Magnetic Phases in Three-Flavor Color Superconductivity

Efrain J. Ferrer, Vivian de la Incera

Published 2007-03-12, updated 2007-07-02Version 2

The best natural candidates for the realization of color superconductivity are quark stars -not yet confirmed by observation- and the extremely dense cores of compact stars, many of which have very large magnetic fields. To reliably predict astrophysical signatures of color superconductivity, a better understanding of the role of the star's magnetic field in the color superconducting phase that realizes in the core is required. This paper is an initial step in that direction. The field scales at which the different magnetic phases of a color superconductor with three quark flavors can be realized are investigated.
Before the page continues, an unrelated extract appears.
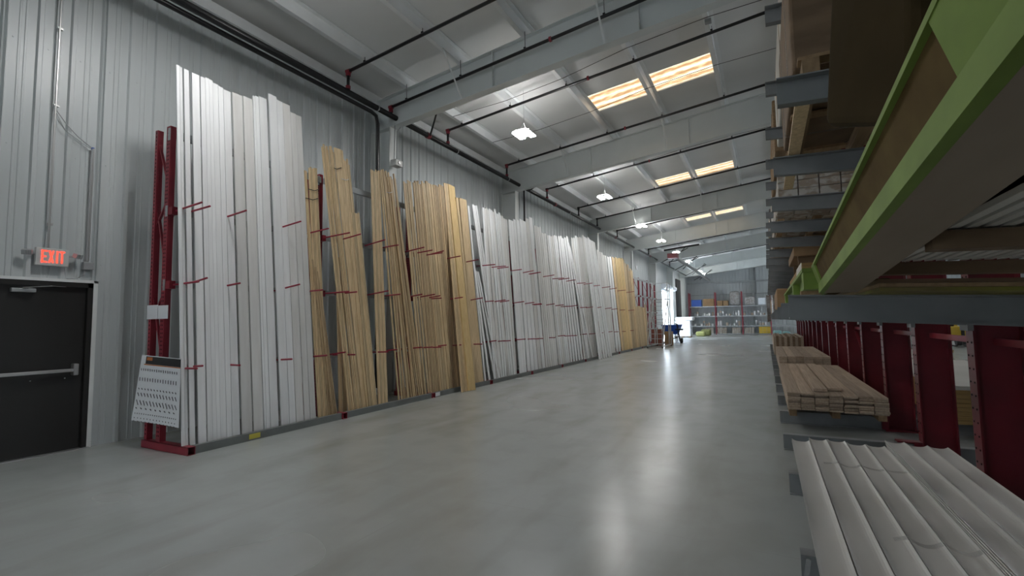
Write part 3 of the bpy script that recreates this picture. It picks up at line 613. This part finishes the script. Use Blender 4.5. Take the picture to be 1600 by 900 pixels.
# ---- green sprayed long timber cradle on the lowest arms
PX0, PZ0, GX, GZ = .270, 1.6405, -.007, .0592
gr = thing('timber_cradle', 'long wooden cradle with green sprayed edges reaching past the camera, close on the right', 'cradle', (.25, 3.2, 1.66))
D = Vector((GX, -1, GZ))
def gpt(t, dx, dz): return Vector((PX0, 3.22, PZ0))+D*t+Vector((dx, 0, dz))
def gbeam(name, t0, t1, x0, x1, z0, z1, mt, par=gr):
    q = MB(); q.hexa([gpt(t0,x0,z0), gpt(t1,x0,z0), gpt(t1,x1,z0), gpt(t0,x1,z0), gpt(t0,x0,z1), gpt(t1,x0,z1), gpt(t1,x1,z1), gpt(t0,x1,z1)]); return q.build(name, mt, par)
gbeam('lower_board', 0, 3.1, .022, .178, 0, .05, greyw)
gbeam('lower_edge', 0, 3.1, -.002, .022, -.001, .053, green)
gbeam('upper_board', 0, 3.1, -.030, .17, .141, .155, green)
def gface(name, t0, t1, xl, xu, mt):
    q = MB(); q.hexa([gpt(t0,xl,.053), gpt(t1,xl,.053), gpt(t1,.165,.053), gpt(t0,.165,.053), gpt(t0,xu,.141), gpt(t1,xu,.141), gpt(t1,.165,.141), gpt(t0,.165,.141)]); return q.build(name, mt, gr)
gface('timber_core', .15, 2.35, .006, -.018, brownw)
for a, b in ((0, .15), (2.35, 3.1)): gface('spacer_block', a, b, -.002, -.028, green)
# second cradle behind it on the arms further on
g2 = thing('timber_cradle', 'shorter green sprayed wooden cradle just beyond the near one, on the same arms', 'cradle', (.2, 5, 1.66))
MB().box(.20, .42, 3.32, 6.7, 1.775, 1.795).build('upper_board', green, g2)
for a, b in ((3.34, 3.50), (4.55, 4.72), (6.4, 6.6)):
    MB().box(.205, .40, a, b, 1.672, 1.775).build('spacer_block', green, g2)
MB().box(.25, .42, 3.5, 6.4, 1.69, 1.775).build('timber_core', green, g2)
pw = MB().box(.22, .34, 3.9, 4.0, 1.665, 1.69).build('wood_shim', pallw); tag(pw, 'small splintered wood shim under the green cradle', 'shim')
# ---- slat bundle at the right edge
sb = thing('slat_bundle', 'bundle of narrow slats seen from below at the right edge, on brown bearers', 'bundle', (1.0, 2.4, 1.8))
q = MB(); x = .50
while x < 1.30:
    q.box(x, x+.028, .6, 2.9, zt_(1.765, x-.4), zt_(1.80, x-.4)); x += .042
q.build('slats', sheetw, sb)
MB().hexa([(.5,.6,1.782),(1.30,.6,1.75),(1.30,2.9,1.75),(.5,2.9,1.782),(.5,.6,1.80),(1.30,.6,1.768),(1.30,2.9,1.768),(.5,2.9,1.80)]).build('backing', brownw, sb)
for y in (1.9, 2.86): MB().hexa([(.46,y,1.705),(1.32,y,1.672),(1.32,y+.08,1.672),(.46,y+.08,1.705),(.46,y,1.762),(1.32,y,1.728),(1.32,y+.08,1.728),(.46,y+.08,1.762)]).build('bearer', brownb, sb)
sb2 = thing('plank_bundle', 'flat bundle of brown planks under the slat bundle at the right edge', 'bundle', (1.0, 3.2, 1.65))
for n_ in range(3): z_ = 1.645+n_*.02; MB().hexa([(.50,2.95,z_-.015),(1.33,2.95,z_-.048),(1.33,5.2,z_-.048),(.50,5.2,z_-.015),(.50,2.95,z_+.003),(1.33,2.95,z_-.03),(1.33,5.2,z_-.03),(.50,5.2,z_+.003)]).build('plank_layer', (spray, pallw, brownb)[n_], sb2)
# ---- wrapped packs on the upper arms
names5 = ['first', 'second', 'third', 'fourth', 'fifth']
def pallet(x0, x1, y0, y1, z, lab, mt=pallw, grp=None):
    t = thing('timber_pallet', lab, 'pallet', ((x0+x1)/2, (y0+y1)/2, z), grp)
    for k in range(3):
        x = x0+(x1-x0-.09)*k/2; MB().box(x, x+.09, y0, y1, z, z+.09).build('runner', mt, t)
    n = max(3, int((y1-y0)/.5))
    for k in range(n):
        y = y0+(y1-y0-.1)*k/(n-1); MB().box(x0-.02, x1+.02, y, y+.1, z+.09, z+.11).build('deck_board', mt, t)
    return t
def pack(x0, x1, y0, y1, z0, z1, mt, name, lab, cat, grp=None, bv=.02, strap=None):
    q = MB().box(x0, x1, y0, y1, z0, z1)
    o = q.build(name, mt, loc=((x0+x1)/2, (y0+y1)/2, z0)); bevel(o, bv); tag(o, lab, cat, grp)
    if strap:
        n = max(2, int((y1-y0)/1.2))
        for k in range(n):
            y = y0+(y1-y0)*(k+.5)/n; MB().box(x0-.004, x1+.004, y-.015, y+.015, z0-.004, z1+.004).build('strap', strap, o)
    return o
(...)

Coming from weak to strong fields, the system undergoes first a symmetry transmutation from a Color-Flavor-Locked (CFL) phase to a Magnetic-CFL (MCFL) phase, and then a phase transition from the MCFL phase to the Paramagnetic-CFL (PCFL) phase. The low-energy effective theory for the excitations of the diquark condensate in the presence of a magnetic field is derived using a covariant representation that takes into account all the Lorentz structures contributing at low energy. The field-induced masses of the charged mesons and the threshold field at which the CFL $\to$ MCFL symmetry transmutation occurs are obtained in the framework of this low-energy effective theory. The relevance of the different magnetic phases for the physics of compact stars is discussed.